El cardenal Baltazar Porras, ascendido por el Vaticano a miembro del Dicasterio para los Licos, la Familia y la Vida, recuerda que un episodio tan trágico como la matanza de los inocentes se ha convertido en una jornada de bromas.
La liturgia católica conmemora el 28 de diciembre de cada año la fiesta de los niños santos inocentes. Recuerda esta efemérides el relato evangélico de la saña del rey Herodes de haber mandado a matar a todos los niños de los alrededores de Belén, no fuera a ser que lo que le habían anunciado los reyes magos se cumpliera: que había nacido un nuevo rey que en su momento podía destronarlo. Este monarca es un claro ejemplar del gobernante para quien la vida y los derechos humanos no cuentan. El único dios es el poder y a él se arrodillan todos los derechos de los ciudadanos.
Preguntan algunos, cómo es que un episodio tan trágico como la matanza de los inocentes se ha convertido en el tiempo en una jornada de bromas e inocentadas. Pareciera una contradicción y hasta una burla. Sin embargo, la antropología nos da cuenta de que el colectivo necesita buscarle escape al poder. Una clave para leer algunas fiestas religiosas es el rompimiento de la cotidianidad, dando cabida a lo farsesco y burlesco, que bajo el manto de “una parodia” se permite unos excesos que en la vida ordinaria traerían consigo alguna penalización de parte de la autoridad. Es algo normal, porque la crítica y la disensión ante cualquier autoridad por muy buena que sea, requiere del freno social para no excederse. Por eso, no tienen sentido del humor aquellos gobernantes que no toleran el humor, la caricatura o la queja y la tildan hasta de infracción a la ley. No tenemos que ir muy lejos para ver lo ridículo que son algunos eslóganes como aquel que dice que aquí no se puede hablar mal de un personaje.
Pero volvamos a los santos inocentes. Existe, por ejemplo, en muchas festividades populares y religiosas, unos personajes que se visten de forma llamativa y cubren su rostro con alguna máscara. Son los llamados locos o locainas. Su función es múltiple. Burla y sustitución de la autoridad local. Sus intervenciones son inapelables y permiten que el desarrollo de la actividad no cuenta con la presencia de la policía, guardias o funcionarios del orden público, para que la distensión permita un desahogo y una crítica a la autoridad. Famosas son las fallas en las fiestas de San José en la Valencia mediterránea. Y entre nosotros, en las fiestas de San Isidro, San Benito, y otros santos, es normal su aparición.

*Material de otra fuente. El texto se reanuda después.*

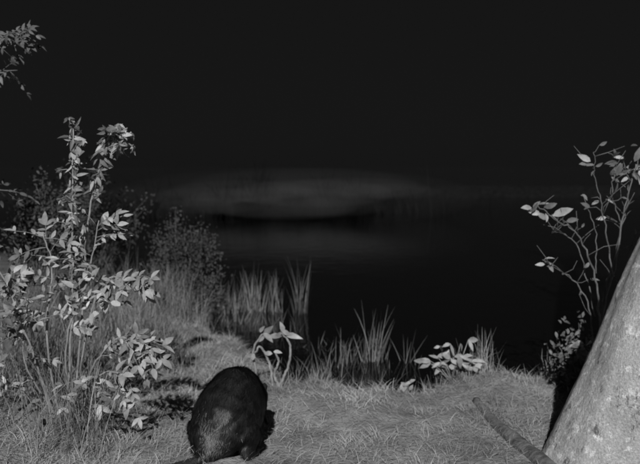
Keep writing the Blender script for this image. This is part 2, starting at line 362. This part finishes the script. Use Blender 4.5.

Desde la edad media, ante las férreas autoridades medievales, la fiesta de los inocentes se prestó a esa alteración de roles para jugar a las bromas a la autoridad o al entorno social de cada comunidad. En varios países hispanoparlantes es común encontrar diversas formas de “hacer caer por inocente” a personas de relevancia o autoridad. Bajo la fachada inocente de un niño se gastan bromas, la mayor parte de las veces jocosas, y en ocasiones un tanto pesadas. Hay que tener cuidado el 28 de diciembre de cada año, al leer algún titular loco de la prensa que en páginas interiores es desmentido como “caíste por inocente”. Igualmente con alguna llamada telefónica en la que el desprevenido es objeto de una broma por sus amigos o familiares.
Con todo, no olvidemos la realidad cotidiana. El abuso, la corrupción, la lenidad de quienes ejercen el poder, nos ponen ante el pisoteo de los derechos fundamentales de los más débiles y pobres de la sociedad. Esta ambigüedad no se quede en una broma pasajera, nos lleve a no permitir que jueguen permanentemente con nosotros, quitándonos aquello a lo que tenemos derecho.